Annexe 4 : Ce
qui dépend de nous et ce qui ne dépend pas de nous
Il y a ce qui dépend de nous, il
y a ce qui ne dépend pas de nous. Dépendent de nous l'opinion, la tendance, le
désir, l'aversion, en un mot toutes nos œuvres propres ; ne dépendent pas
de nous le corps, la richesse, les témoignages de considération, les hautes
charges, en un mot toutes les choses qui ne sont pas nos œuvres propres. Les
choses qui dépendent de nous sont naturellement libres, sans empêchement, sans
entrave ; celles qui ne dépendent pas de nous sont fragiles, serves,
facilement empêchées, propres à autrui.
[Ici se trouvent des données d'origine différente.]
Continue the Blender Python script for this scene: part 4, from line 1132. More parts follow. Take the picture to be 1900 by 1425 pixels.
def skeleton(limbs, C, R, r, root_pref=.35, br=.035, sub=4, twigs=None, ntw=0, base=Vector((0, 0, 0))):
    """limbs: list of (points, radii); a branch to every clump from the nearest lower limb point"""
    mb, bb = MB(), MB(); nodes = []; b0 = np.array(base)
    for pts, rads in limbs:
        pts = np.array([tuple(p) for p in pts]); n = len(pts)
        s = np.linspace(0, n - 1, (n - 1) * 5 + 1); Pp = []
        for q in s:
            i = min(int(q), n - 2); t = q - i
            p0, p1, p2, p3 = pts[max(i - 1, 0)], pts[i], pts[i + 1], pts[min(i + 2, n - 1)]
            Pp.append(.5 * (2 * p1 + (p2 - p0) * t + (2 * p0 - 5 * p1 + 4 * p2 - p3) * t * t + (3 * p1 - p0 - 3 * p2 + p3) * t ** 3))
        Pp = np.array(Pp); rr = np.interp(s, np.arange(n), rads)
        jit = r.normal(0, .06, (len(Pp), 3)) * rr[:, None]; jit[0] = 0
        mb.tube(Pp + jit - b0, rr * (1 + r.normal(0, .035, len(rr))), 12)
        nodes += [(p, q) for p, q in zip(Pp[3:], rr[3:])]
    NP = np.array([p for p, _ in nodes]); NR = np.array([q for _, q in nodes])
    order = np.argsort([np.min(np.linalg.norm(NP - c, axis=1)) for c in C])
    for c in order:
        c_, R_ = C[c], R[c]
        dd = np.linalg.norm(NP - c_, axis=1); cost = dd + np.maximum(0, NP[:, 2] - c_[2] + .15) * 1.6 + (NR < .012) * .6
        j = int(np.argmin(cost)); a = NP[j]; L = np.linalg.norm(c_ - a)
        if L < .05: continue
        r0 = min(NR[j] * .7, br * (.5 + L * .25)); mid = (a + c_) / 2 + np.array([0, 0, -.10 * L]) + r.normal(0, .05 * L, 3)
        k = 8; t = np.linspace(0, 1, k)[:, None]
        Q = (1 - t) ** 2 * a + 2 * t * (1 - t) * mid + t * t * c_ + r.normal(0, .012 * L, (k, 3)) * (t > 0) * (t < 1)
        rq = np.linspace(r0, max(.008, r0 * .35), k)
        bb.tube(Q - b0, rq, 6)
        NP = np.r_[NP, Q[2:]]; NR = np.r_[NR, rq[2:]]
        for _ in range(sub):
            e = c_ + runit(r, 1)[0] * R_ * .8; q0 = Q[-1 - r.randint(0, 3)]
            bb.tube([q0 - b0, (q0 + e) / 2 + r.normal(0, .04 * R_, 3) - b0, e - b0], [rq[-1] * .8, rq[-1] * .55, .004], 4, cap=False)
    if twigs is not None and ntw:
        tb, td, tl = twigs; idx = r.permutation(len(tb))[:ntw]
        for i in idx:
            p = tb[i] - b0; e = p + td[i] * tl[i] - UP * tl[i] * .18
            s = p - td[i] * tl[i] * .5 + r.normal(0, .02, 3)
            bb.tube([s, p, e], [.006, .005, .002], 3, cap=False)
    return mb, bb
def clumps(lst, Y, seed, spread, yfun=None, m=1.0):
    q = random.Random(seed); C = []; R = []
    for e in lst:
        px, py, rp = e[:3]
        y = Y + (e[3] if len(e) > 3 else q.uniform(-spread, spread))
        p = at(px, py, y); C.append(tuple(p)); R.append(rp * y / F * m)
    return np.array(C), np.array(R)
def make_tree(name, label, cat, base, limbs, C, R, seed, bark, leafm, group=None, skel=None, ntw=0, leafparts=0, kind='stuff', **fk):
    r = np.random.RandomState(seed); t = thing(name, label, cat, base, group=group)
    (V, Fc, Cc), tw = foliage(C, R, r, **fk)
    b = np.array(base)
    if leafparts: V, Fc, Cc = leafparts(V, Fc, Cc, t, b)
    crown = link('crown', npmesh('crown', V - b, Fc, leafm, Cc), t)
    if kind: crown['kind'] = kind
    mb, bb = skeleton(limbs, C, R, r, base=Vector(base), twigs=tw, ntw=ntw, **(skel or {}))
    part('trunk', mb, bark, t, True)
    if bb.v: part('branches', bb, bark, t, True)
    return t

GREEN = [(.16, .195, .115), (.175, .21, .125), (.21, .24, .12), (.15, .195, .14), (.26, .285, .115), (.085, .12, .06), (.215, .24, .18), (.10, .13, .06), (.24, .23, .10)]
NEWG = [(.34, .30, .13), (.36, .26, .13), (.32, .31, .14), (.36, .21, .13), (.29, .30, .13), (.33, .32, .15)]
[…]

Rappelle-toi donc ceci : si tu
prends pour libres les choses naturellement serves, pour propres à toi-même les
choses propres à autrui, tu connaîtras l'entrave, l'affliction, le trouble, tu
accuseras dieux et hommes ; mais si tu prends pour tien seulement ce qui
est tien, pour propre à autrui ce qui est, de fait, propre à autrui, personne
ne te contraindra jamais ni ne t'empêchera, tu n'adresseras à personne
accusation ni reproche, ni ne feras absolument rien contre ton gré, personne ne
te nuira ; tu n'auras pas d'ennemi ; car tu ne souffriras aucun
dommage. Toi donc qui poursuis de si grands biens, rappelle-toi qu'il faut,
pour les saisir, te remuer sans compter, renoncer complètement à certaines
choses, et en différer d'autres pour le moment. Si, à ces biens, tu veux
joindre la puissance et la richesse, tu risques d'abord de manquer même
celles-ci, pour avoir poursuivi ceux-là, et de toute façon tu manqueras
assurément les biens qui seuls procurent liberté et bonheur. Aussi, à propos de
toute idée pénible, prends soin de dire aussitôt : « Tu es une idée,
et non pas exactement ce que tu représentes. » Ensuite, examine-la,
éprouve-la, examine-la selon les règles que tu possèdes, et surtout selon la
première, à savoir : concerne-t-elle les choses qui dépendent de nous ou celles
qui ne dépendent pas de nous ? Et si elle concerne l'une des choses qui ne
dépendent pas de nous, que la réponse soit prête : « Voilà qui n'est
rien pour moi. »
Épictète, Manuel I, traduction J. Pépin, dans Les Stoïciens, éd. Gallimard, Bibliothèque de la Pléiade, 1962, p. 1110.